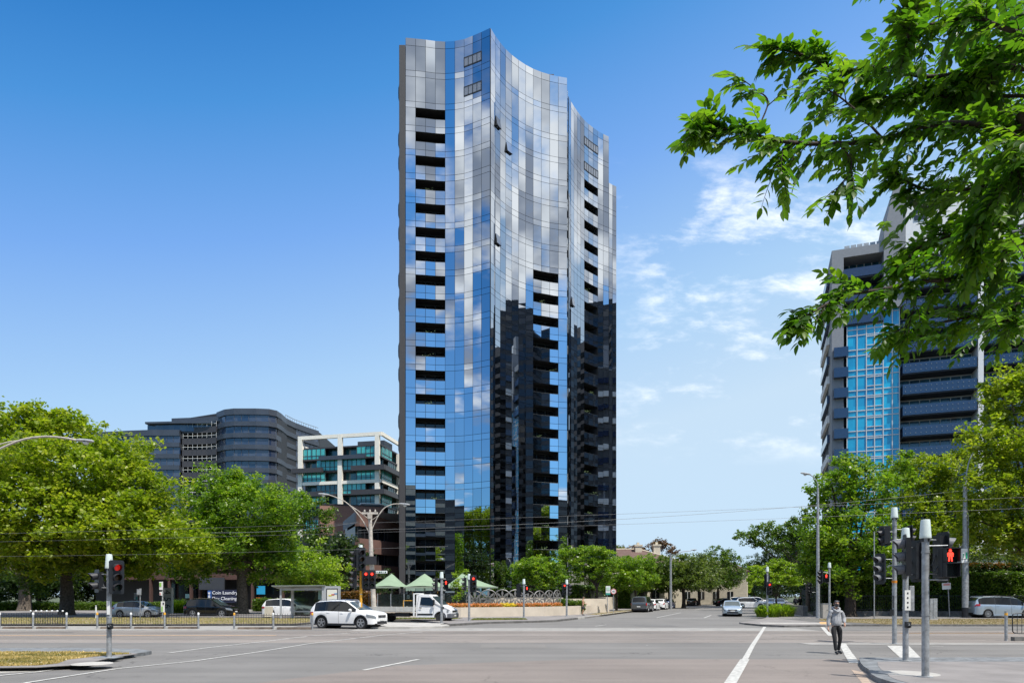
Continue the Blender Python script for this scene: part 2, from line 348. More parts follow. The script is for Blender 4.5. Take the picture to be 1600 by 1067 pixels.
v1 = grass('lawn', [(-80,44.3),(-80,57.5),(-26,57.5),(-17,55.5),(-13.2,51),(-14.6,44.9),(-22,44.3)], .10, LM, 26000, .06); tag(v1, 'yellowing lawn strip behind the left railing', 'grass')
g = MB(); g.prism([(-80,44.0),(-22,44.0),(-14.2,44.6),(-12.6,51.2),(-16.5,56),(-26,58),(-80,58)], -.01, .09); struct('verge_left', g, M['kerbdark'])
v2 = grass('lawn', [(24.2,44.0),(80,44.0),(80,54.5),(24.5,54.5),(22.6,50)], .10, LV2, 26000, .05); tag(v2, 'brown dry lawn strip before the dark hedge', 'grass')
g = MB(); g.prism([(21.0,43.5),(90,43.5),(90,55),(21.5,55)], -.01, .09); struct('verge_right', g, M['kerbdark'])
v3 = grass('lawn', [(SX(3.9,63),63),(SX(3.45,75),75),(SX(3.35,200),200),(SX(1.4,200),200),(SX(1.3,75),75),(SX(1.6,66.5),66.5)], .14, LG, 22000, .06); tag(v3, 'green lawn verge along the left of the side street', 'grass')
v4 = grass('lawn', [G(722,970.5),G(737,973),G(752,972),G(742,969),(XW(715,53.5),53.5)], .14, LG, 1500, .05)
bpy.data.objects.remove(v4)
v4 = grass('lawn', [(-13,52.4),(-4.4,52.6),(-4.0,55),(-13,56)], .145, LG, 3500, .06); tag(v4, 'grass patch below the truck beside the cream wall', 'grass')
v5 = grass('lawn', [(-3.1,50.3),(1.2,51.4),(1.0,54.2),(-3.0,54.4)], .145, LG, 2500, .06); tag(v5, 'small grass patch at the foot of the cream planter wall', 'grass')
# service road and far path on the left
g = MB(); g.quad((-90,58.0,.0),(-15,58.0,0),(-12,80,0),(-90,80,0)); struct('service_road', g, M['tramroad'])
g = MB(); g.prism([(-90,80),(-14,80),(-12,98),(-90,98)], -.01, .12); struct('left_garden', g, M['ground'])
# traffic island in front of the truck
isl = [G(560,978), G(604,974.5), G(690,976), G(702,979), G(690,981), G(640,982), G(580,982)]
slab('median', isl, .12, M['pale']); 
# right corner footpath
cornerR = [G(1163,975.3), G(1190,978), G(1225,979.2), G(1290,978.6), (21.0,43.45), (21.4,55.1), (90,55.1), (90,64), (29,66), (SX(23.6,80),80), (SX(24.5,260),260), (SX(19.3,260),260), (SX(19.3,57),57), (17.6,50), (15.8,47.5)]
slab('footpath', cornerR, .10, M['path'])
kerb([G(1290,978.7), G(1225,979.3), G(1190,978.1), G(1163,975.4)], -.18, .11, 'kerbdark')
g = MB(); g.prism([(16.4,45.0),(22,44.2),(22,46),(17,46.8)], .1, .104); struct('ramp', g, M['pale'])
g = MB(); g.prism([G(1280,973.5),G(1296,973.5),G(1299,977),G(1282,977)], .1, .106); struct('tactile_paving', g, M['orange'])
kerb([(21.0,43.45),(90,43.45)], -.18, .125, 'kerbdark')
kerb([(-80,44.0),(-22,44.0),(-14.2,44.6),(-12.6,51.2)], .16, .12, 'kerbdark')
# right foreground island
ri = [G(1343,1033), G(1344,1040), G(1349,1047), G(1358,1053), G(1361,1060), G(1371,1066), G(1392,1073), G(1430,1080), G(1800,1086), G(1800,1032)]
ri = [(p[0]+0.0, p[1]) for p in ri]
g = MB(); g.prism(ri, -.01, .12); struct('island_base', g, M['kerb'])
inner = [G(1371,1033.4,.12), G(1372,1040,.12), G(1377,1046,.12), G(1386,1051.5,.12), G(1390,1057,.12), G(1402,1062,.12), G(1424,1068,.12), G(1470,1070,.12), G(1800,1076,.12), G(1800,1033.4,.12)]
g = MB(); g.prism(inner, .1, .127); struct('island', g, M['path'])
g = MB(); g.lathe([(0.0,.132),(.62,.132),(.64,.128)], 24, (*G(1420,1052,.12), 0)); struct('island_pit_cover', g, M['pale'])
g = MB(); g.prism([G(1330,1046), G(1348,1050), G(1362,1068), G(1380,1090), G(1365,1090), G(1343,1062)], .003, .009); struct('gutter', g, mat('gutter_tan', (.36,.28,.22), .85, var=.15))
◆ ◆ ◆
Required work -> Quote the preceding listing precisely and completely, omitting its images.

Result of the task ->
Continue the Blender Python script for this scene: part 2, from line 348. More parts follow. The script is for Blender 4.5. Take the picture to be 1600 by 1067 pixels.
v1 = grass('lawn', [(-80,44.3),(-80,57.5),(-26,57.5),(-17,55.5),(-13.2,51),(-14.6,44.9),(-22,44.3)], .10, LM, 26000, .06); tag(v1, 'yellowing lawn strip behind the left railing', 'grass')
g = MB(); g.prism([(-80,44.0),(-22,44.0),(-14.2,44.6),(-12.6,51.2),(-16.5,56),(-26,58),(-80,58)], -.01, .09); struct('verge_left', g, M['kerbdark'])
v2 = grass('lawn', [(24.2,44.0),(80,44.0),(80,54.5),(24.5,54.5),(22.6,50)], .10, LV2, 26000, .05); tag(v2, 'brown dry lawn strip before the dark hedge', 'grass')
g = MB(); g.prism([(21.0,43.5),(90,43.5),(90,55),(21.5,55)], -.01, .09); struct('verge_right', g, M['kerbdark'])
v3 = grass('lawn', [(SX(3.9,63),63),(SX(3.45,75),75),(SX(3.35,200),200),(SX(1.4,200),200),(SX(1.3,75),75),(SX(1.6,66.5),66.5)], .14, LG, 22000, .06); tag(v3, 'green lawn verge along the left of the side street', 'grass')
v4 = grass('lawn', [G(722,970.5),G(737,973),G(752,972),G(742,969),(XW(715,53.5),53.5)], .14, LG, 1500, .05)
bpy.data.objects.remove(v4)
v4 = grass('lawn', [(-13,52.4),(-4.4,52.6),(-4.0,55),(-13,56)], .145, LG, 3500, .06); tag(v4, 'grass patch below the truck beside the cream wall', 'grass')
v5 = grass('lawn', [(-3.1,50.3),(1.2,51.4),(1.0,54.2),(-3.0,54.4)], .145, LG, 2500, .06); tag(v5, 'small grass patch at the foot of the cream planter wall', 'grass')
# service road and far path on the left
g = MB(); g.quad((-90,58.0,.0),(-15,58.0,0),(-12,80,0),(-90,80,0)); struct('service_road', g, M['tramroad'])
g = MB(); g.prism([(-90,80),(-14,80),(-12,98),(-90,98)], -.01, .12); struct('left_garden', g, M['ground'])
# traffic island in front of the truck
isl = [G(560,978), G(604,974.5), G(690,976), G(702,979), G(690,981), G(640,982), G(580,982)]
slab('median', isl, .12, M['pale']); 
# right corner footpath
cornerR = [G(1163,975.3), G(1190,978), G(1225,979.2), G(1290,978.6), (21.0,43.45), (21.4,55.1), (90,55.1), (90,64), (29,66), (SX(23.6,80),80), (SX(24.5,260),260), (SX(19.3,260),260), (SX(19.3,57),57), (17.6,50), (15.8,47.5)]
slab('footpath', cornerR, .10, M['path'])
kerb([G(1290,978.7), G(1225,979.3), G(1190,978.1), G(1163,975.4)], -.18, .11, 'kerbdark')
g = MB(); g.prism([(16.4,45.0),(22,44.2),(22,46),(17,46.8)], .1, .104); struct('ramp', g, M['pale'])
g = MB(); g.prism([G(1280,973.5),G(1296,973.5),G(1299,977),G(1282,977)], .1, .106); struct('tactile_paving', g, M['orange'])
kerb([(21.0,43.45),(90,43.45)], -.18, .125, 'kerbdark')
kerb([(-80,44.0),(-22,44.0),(-14.2,44.6),(-12.6,51.2)], .16, .12, 'kerbdark')
# right foreground island
ri = [G(1343,1033), G(1344,1040), G(1349,1047), G(1358,1053), G(1361,1060), G(1371,1066), G(1392,1073), G(1430,1080), G(1800,1086), G(1800,1032)]
ri = [(p[0]+0.0, p[1]) for p in ri]
g = MB(); g.prism(ri, -.01, .12); struct('island_base', g, M['kerb'])
inner = [G(1371,1033.4,.12), G(1372,1040,.12), G(1377,1046,.12), G(1386,1051.5,.12), G(1390,1057,.12), G(1402,1062,.12), G(1424,1068,.12), G(1470,1070,.12), G(1800,1076,.12), G(1800,1033.4,.12)]
g = MB(); g.prism(inner, .1, .127); struct('island', g, M['path'])
g = MB(); g.lathe([(0.0,.132),(.62,.132),(.64,.128)], 24, (*G(1420,1052,.12), 0)); struct('island_pit_cover', g, M['pale'])
g = MB(); g.prism([G(1330,1046), G(1348,1050), G(1362,1068), G(1380,1090), G(1365,1090), G(1343,1062)], .003, .009); struct('gutter', g, mat('gutter_tan', (.36,.28,.22), .85, var=.15))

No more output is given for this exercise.